**TO BE DONE**
Begin at the line containing "The Blender Python" in the entries below and end at the line containing "weather(bm, 0.055, 0.0045, 7, seed)"; transcribe that range exactly and nothing outside it.

------ DATA IN THIS EXERCISE

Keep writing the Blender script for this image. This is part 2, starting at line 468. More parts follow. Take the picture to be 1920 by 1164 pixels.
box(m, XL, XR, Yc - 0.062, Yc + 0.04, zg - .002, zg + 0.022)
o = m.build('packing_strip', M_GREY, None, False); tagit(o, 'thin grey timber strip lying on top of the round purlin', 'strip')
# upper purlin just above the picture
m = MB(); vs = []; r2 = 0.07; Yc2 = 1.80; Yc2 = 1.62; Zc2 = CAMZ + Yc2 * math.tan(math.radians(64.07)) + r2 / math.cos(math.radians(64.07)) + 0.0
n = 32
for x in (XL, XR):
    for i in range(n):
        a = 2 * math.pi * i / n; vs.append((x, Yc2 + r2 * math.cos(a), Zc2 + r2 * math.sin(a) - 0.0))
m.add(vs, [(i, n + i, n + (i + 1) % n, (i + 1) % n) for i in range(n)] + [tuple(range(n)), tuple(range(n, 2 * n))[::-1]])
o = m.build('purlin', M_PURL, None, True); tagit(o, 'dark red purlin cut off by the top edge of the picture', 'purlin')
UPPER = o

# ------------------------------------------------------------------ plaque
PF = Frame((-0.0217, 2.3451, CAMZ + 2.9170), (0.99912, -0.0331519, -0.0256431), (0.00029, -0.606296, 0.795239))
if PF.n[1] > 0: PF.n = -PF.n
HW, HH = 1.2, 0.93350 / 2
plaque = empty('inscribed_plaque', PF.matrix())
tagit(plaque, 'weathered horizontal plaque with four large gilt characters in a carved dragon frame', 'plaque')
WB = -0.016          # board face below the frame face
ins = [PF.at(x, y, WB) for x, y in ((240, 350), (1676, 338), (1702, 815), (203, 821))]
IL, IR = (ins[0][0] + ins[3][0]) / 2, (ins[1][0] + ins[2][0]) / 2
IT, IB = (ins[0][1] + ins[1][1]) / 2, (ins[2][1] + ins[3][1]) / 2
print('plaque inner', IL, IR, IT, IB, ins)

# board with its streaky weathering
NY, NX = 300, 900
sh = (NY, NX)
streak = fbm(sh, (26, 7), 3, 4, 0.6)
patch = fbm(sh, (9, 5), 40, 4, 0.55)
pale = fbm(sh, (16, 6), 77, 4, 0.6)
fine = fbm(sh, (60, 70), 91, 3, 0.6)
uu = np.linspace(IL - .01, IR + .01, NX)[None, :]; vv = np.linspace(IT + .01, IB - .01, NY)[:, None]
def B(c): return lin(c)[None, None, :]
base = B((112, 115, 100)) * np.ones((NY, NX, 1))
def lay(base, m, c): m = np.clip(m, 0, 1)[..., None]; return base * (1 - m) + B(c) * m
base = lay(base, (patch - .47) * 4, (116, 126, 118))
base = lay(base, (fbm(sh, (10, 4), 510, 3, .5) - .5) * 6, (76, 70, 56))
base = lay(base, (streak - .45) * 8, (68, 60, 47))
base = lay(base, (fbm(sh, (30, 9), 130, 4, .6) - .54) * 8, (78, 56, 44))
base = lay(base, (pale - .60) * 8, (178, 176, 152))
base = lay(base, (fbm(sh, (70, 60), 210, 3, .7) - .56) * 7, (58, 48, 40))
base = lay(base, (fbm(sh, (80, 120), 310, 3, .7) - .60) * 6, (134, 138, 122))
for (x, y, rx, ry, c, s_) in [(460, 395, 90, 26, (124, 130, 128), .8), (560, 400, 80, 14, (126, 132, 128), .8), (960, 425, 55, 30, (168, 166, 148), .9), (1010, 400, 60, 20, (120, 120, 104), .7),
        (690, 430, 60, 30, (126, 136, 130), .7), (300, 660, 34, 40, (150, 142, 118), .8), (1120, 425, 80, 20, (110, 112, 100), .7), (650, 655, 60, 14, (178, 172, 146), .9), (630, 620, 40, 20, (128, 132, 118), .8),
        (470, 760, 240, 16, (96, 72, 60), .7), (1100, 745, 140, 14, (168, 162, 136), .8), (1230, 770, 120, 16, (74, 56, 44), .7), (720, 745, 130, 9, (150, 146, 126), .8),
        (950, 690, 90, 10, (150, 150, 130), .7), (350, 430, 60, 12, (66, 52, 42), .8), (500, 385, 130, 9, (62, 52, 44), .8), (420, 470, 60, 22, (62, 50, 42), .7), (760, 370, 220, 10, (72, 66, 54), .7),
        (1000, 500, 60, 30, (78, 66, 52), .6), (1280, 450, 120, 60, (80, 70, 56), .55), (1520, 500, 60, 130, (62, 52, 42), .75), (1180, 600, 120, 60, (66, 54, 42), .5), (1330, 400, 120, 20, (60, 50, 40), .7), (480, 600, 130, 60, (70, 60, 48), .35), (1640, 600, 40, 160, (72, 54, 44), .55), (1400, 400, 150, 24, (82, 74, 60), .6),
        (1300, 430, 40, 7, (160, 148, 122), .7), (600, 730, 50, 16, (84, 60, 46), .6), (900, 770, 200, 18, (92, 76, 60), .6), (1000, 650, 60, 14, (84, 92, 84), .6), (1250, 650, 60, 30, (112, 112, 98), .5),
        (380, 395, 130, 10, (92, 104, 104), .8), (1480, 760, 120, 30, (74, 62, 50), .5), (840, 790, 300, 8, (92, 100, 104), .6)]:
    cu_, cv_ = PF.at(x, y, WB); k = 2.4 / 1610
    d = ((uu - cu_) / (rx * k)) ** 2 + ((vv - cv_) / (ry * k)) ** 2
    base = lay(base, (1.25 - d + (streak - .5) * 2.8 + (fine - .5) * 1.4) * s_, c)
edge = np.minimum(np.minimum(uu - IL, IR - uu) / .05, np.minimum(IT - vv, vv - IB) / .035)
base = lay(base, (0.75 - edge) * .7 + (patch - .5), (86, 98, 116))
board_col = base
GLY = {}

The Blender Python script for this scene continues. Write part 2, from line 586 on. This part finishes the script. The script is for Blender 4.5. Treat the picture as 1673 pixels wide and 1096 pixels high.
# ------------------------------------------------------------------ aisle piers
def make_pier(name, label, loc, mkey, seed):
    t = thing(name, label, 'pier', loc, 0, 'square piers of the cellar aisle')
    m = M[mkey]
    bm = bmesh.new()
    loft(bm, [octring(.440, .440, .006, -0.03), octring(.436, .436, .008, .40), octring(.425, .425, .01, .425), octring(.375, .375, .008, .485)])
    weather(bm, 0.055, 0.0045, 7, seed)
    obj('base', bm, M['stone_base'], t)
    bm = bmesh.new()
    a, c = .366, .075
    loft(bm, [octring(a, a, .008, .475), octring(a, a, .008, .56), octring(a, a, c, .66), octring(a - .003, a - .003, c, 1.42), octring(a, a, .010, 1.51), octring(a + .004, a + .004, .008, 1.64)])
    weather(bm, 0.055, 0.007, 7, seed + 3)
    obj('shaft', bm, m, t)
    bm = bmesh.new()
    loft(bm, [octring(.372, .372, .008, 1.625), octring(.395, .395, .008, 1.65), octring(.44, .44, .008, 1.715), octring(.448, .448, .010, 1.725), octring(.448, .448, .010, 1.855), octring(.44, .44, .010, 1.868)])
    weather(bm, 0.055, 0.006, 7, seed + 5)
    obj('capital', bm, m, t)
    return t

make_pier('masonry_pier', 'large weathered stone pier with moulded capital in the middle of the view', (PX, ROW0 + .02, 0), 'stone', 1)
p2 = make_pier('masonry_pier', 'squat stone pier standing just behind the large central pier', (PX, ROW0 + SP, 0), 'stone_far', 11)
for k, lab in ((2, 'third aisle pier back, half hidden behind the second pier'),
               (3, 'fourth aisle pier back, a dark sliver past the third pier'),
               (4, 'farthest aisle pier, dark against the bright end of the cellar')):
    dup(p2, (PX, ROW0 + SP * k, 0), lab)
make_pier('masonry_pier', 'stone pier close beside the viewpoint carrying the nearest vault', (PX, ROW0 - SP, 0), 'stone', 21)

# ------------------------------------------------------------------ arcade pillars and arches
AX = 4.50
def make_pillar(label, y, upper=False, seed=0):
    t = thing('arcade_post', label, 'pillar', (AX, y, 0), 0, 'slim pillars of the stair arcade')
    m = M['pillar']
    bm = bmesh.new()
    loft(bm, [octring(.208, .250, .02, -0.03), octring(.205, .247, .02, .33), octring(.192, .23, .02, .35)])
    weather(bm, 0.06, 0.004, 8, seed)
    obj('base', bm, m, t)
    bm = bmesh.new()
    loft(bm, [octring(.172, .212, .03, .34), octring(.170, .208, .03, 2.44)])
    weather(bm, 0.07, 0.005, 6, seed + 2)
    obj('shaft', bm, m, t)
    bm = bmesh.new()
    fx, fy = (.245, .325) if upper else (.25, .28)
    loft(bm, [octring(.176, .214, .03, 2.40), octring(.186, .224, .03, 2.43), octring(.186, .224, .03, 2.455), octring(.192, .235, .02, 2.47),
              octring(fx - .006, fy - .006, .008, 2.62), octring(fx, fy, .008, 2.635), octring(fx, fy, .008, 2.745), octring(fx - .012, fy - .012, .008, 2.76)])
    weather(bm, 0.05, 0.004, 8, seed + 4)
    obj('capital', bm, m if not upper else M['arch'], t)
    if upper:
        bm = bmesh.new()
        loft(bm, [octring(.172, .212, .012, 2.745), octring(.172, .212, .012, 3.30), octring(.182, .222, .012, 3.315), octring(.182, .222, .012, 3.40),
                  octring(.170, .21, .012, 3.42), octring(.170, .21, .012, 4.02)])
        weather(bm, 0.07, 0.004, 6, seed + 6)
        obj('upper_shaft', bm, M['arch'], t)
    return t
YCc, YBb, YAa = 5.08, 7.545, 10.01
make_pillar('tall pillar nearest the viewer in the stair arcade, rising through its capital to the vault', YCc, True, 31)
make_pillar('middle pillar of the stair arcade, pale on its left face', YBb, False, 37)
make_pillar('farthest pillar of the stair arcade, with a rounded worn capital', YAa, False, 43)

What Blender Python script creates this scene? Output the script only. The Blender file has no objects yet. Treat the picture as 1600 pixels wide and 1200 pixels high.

------------

**EXERCISE RESULT**
The Blender Python script for this scene continues. Write part 2, from line 586 on. This part finishes the script. The script is for Blender 4.5. Treat the picture as 1673 pixels wide and 1096 pixels high.
# ------------------------------------------------------------------ aisle piers
def make_pier(name, label, loc, mkey, seed):
    t = thing(name, label, 'pier', loc, 0, 'square piers of the cellar aisle')
    m = M[mkey]
    bm = bmesh.new()
    loft(bm, [octring(.440, .440, .006, -0.03), octring(.436, .436, .008, .40), octring(.425, .425, .01, .425), octring(.375, .375, .008, .485)])
    weather(bm, 0.055, 0.0045, 7, seed)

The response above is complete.